MR COLEFAX: With costs, your Honour?
DAWSON J: Do you have anything to say about that, Mr Robison?
MR ROBISON: Yes, your Honour. This matter is one in which, as I understand, the Registrar of the Court saw fit to waive any filing fees because of the impecunious state of the appellant. He has suffered a consequence of the tribunal's decision totally disproportionate to what he was initially dealt with. He was never given a warning by the tribunal as in Parker's Case suggested should be done to be invited the chance to withdraw.
KIRBY J: That is not something that is before us.
MR ROBISON: No, I know, but I can assure your Honour - - -
MR COLEFAX: That is not true, your Honour.
MR ROBISON: As I understand it, no warning was ever given by the tribunal.
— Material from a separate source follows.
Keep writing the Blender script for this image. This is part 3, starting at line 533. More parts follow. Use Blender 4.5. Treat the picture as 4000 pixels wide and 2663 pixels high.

KIRBY J: That ought to have been raised and dealt with as a specific point. It cannot really be raised and dealt with on the issue of costs because we are disposing of costs in terms of the matter that has been argued before us.
MR ROBISON: I am only trying to put the brick wall - - -
KIRBY J: Of course, you can. Of course, whether costs can be recovered is another matter but in terms of principle there seems to be no reason why they should not be ordered.
MR ROBISON: That is all I have to say on the question of costs, your Honour.
DAWSON J: Special leave is refused with costs. The Court will now adjourn sine die.